▶ _Task objective_
Begin at the line that contains "g['darkroom'] = plain('dark", stop after the line that contains "g['carton'] = plain('tan", and reproduce only that span, unaltered.

** START OF Dataset content **

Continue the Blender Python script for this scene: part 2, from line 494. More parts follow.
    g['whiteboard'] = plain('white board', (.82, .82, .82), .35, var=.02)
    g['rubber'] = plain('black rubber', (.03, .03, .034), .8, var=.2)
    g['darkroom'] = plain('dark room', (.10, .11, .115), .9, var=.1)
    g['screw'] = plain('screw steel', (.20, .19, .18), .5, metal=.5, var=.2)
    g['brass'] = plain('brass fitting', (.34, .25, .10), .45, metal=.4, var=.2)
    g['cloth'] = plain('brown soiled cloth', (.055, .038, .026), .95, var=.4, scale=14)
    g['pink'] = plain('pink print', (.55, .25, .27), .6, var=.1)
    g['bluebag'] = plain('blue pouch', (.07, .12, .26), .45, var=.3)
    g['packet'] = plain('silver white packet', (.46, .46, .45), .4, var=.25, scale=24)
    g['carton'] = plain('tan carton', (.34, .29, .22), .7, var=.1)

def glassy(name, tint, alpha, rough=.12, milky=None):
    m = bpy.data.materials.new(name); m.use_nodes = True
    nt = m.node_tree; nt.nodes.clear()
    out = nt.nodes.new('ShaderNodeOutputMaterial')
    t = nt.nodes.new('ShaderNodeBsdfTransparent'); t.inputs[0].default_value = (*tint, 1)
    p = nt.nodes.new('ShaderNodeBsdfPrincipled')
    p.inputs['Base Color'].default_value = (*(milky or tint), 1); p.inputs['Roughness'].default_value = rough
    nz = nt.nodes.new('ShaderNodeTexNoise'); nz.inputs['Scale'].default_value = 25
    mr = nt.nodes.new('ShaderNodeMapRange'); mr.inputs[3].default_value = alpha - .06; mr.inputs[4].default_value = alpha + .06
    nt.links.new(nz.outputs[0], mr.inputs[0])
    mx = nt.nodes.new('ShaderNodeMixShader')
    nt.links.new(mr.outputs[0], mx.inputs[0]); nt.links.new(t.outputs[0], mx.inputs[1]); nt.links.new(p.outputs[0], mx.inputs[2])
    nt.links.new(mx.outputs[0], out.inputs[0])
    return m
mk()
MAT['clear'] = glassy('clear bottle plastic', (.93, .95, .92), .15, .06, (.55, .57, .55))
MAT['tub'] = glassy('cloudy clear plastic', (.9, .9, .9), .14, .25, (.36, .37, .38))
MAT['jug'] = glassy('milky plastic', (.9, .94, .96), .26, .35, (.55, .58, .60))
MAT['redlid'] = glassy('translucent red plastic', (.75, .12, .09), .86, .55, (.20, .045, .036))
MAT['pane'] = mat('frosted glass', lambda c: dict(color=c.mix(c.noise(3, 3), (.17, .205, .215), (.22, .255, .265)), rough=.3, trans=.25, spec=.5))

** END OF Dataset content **

▶ _Final result_
    g['darkroom'] = plain('dark room', (.10, .11, .115), .9, var=.1)
    g['screw'] = plain('screw steel', (.20, .19, .18), .5, metal=.5, var=.2)
    g['brass'] = plain('brass fitting', (.34, .25, .10), .45, metal=.4, var=.2)
    g['cloth'] = plain('brown soiled cloth', (.055, .038, .026), .95, var=.4, scale=14)
    g['pink'] = plain('pink print', (.55, .25, .27), .6, var=.1)
    g['bluebag'] = plain('blue pouch', (.07, .12, .26), .45, var=.3)
    g['packet'] = plain('silver white packet', (.46, .46, .45), .4, var=.25, scale=24)
    g['carton'] = plain('tan carton', (.34, .29, .22), .7, var=.1)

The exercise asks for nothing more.